D7 will have 4 spots to sit, as 6 people have already say around the table.

and then it continues on...

 

[mchew92]

Hi, another question:

Five couples are to be seated around a dinner table. What is the probability that each member of a couple ends up opposite their partner?

Draw a circle with 10 boxes around it
allow the first Man to sit down, His wife has only one selection of a seat to sit in
for the second man...he can sit anywhere is the 8 seats remaining and his wife hence has only one selection
the thrid man then has 6 seats to choose, wife has 1 again...and so on

so ans is given by like 8 x 6 x 4 x 2 or something like tht

thts the easiest way i can think of..btw bakes told us to try avoid using Permutations button on calc.
and ill bring USB tmr for papers

 

[cutemouse]

yeah it would be a good idea to avoid using perm button.

 

[ninetypercent]

The trick to these questions is interpretation. Try to understand what they are trying to get at.
A majority of these can be solved without the PERM button.

 

[cutemouse]

therefore solution is 4C1x4C1x4C1x4C1x4C1 x no. of straights you can make

just write it out it, doesnt take too long

then divide this by 40C5

Sorry, but where did you get the '4C1' from? Arghh, I hate this topic so much!

 

[ninetypercent]

4C1 comes from the fact that with each number you choose (e.g. 1) there are 4 to choose from.

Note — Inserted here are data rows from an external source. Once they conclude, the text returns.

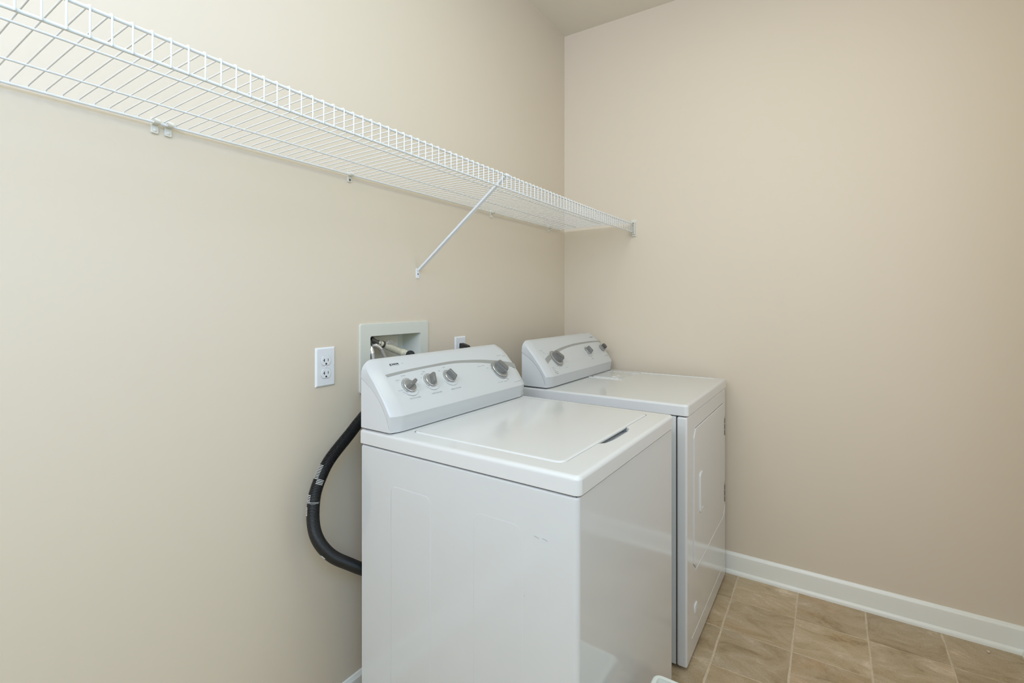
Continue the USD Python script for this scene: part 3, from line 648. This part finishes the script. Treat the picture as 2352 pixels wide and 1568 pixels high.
for u, s in ((.1110, -.0120), (.1235, -.0235), (.0995, .0560)):
    obj('printed_dot', on_face(lathe([(0, 0), (.0022, 0), (.0022, .0003), (0, .0003)], 10), u, s, .0003), M['ink'], con, smooth=False)
lg = meshkit.text_mesh('KENMORE', .0050, .0003, True); lg.apply_scale((.038 / (lg.bounds[1][0] - lg.bounds[0][0]), 1, 1))
obj('logo', on_face(lg, .6190, .1060, .0003), M['ink'], con, smooth=False)
obj('scuff_mark', rbox(-.0004, .0006, .0090, .0125, .0440, .0455, .0003, 6), M['scuff'], dr)
for x in (.06, DW - .06):
    for y in (.08, .62):
        obj('foot', lathe([(0, 0), (.020, 0), (.020, .010), (.010, .014), (.010, .03), (0, .03)], 20).apply_translation((x, y, .0005)), M['dark'], dr)

# ------------------------------------------------------------------ small things
BZ = .345
bn = thing('waste_bin', 'white plastic bin in front of the washer, only a rim corner showing', 'bin', (-1.2930, -.9170, 0), 0)
bw, bd = .30, .22
def ring(ins, z, r=.018):
    p = rrect(-bw + ins, -ins, -bd + ins, -ins, r, 5); return np.c_[p, np.full(len(p), z)]
outer = m3.Manifold.hull_points(np.vstack([ring(.035, 0), ring(.012, BZ - .02)]))
inn = m3.Manifold.hull_points(np.vstack([ring(.039, .004), ring(.0145, BZ + .01)]))
obj('body', outer - inn, M['bin'], bn)
rim = m3.Manifold.hull_points(np.vstack([ring(.001, BZ - .018), ring(0, BZ - .010), ring(0, BZ - .004), ring(.002, BZ - .0012), ring(.004, BZ)]))
rim = rim - m3.Manifold.hull_points(np.vstack([ring(.0145, BZ - .03, .008), ring(.0125, BZ + .004, .009)]))
obj('rim', rim, M['bin'], bn)
cr = thing('floor_crumb', 'small beige crumb on the floor near the end wall baseboard', 'crumb', (-.0650, -1.8010, 0))
ic = trimesh.creation.icosphere(2, .0052); ic.vertices = ic.vertices * (1.25, .95, .7) * (1 + .12 * (meshkit.noise(ic.vertices * 400) - .5))[:, None]; ic.apply_translation((0, 0, .0034))
obj('crumb', ic, M['crumb'], cr)
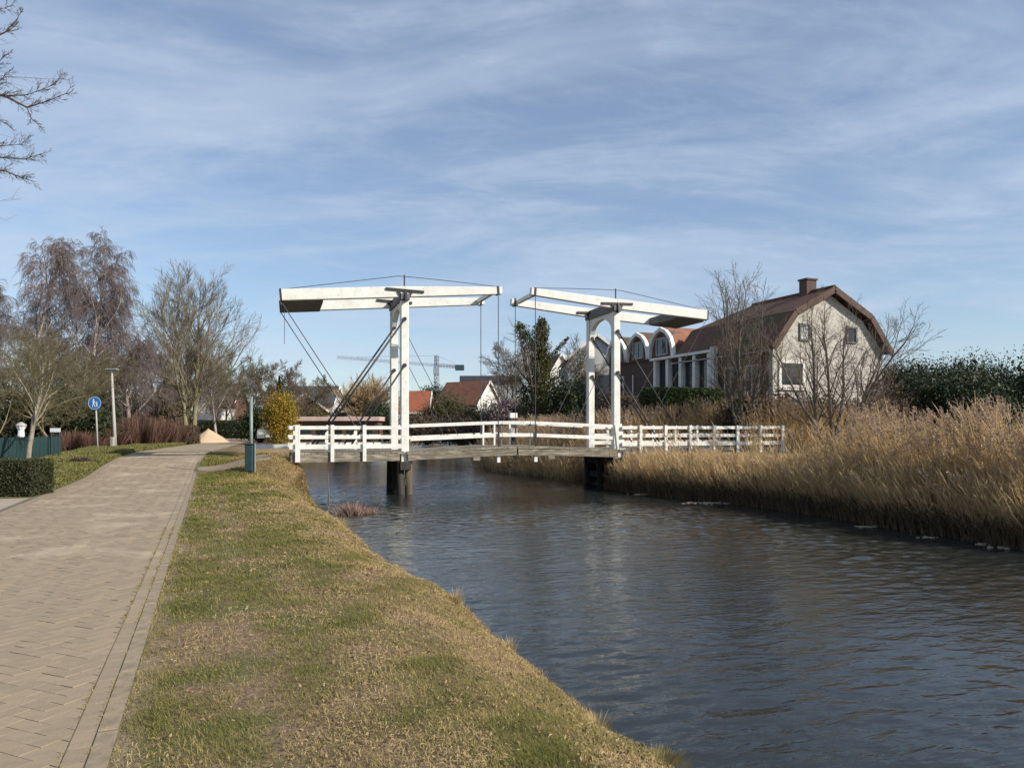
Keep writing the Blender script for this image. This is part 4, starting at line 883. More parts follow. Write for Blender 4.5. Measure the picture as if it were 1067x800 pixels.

so say if you want to pick the number 1 out of the set of cards.

There are 4 ones in the set of cards: that is, red 1, blue 1, yellow 1, green 1, and you are choosing one card from the 4 cards.

and hence, the number of ways you can do this is 4C1

But you want to form a list of five numbers

so it will be 4C1 x 4C1 x 4C1 x 4C1 x 4C1

But there is no way to guarantee that this will give you five numbers in ascending order

so then you multiply it by the number of ways you can arrange the 5 numbers in ascending order

 

[Timothy.Siu]

card one...
is it just [(40x36x32x28x24)/5!]/40P5

 

[scardizzle]

card one...
is it just [(40x36x32x28x24)/5!]/40P5

how have you accounted for the ascending order part of the question?
Also since this is a card question order doesn't matter so why have you divided by 40P5

 

[Timothy.Siu]

how have you accounted for the ascending order part of the question?
Also since this is a card question order doesn't matter so why have you divided by 40P5

u talk about the ascending part and then say that order doesn't matter?
(btw, my answers probably wrong)

 

[ninetypercent]

no of ways to arrange 1,2,3,4,5,6,7,8,9,10 in ascending order. card one can only be 1,2,3,4,5 and 6

with 1 as the first card = 8 + 7 + 6 +5 +4 + 3 + 2 + 1 = 9 x 4 = 36
with 2 as first card = 7 + 6 + 5 + 4 + 3 + 2 + 1 = 8 x 3 + 4 = 28
with 3 as the first card = 6 + 5 + 4 + 3 + 2 + 1 =7 x 3 = 21
with 4 as the first card = 5 + 4 + 3 + 2 + 1 = 6 x 2 + 3 = 15
with 5 as the first card = 4 + 3 + 2 + 1 = 10
with 6 as the first card = 3 + 2 + 1 = 6

Total = 116 no of ways to make cards in ascending order

e.g. you want 1,2,3,4,5

4 ways of picking each number
4^5 ways of picking a set of 5= 1024
1024 x 116 = 118784

no restriction = 40P5 = 78960960

probability = 118784/78960960

OMG this looks wrong

EDIT: Timothy, I think u may be right.

 

[Timothy.Siu]

well, i intepreted it as the order of the cards mattered. so, 1 5 3 7 8 is different to 1 3 5 8 7 for me

 

[ascentyx]

how have you accounted for the ascending order part of the question?
Also since this is a card question order doesn't matter so why have you divided by 40P5

Card order does matter otherwise u could say 10,9,8,7,6 is ascending as it is the same as 6,7,8,9,10. Without order there is no way to determine whether it is ascending or not lol.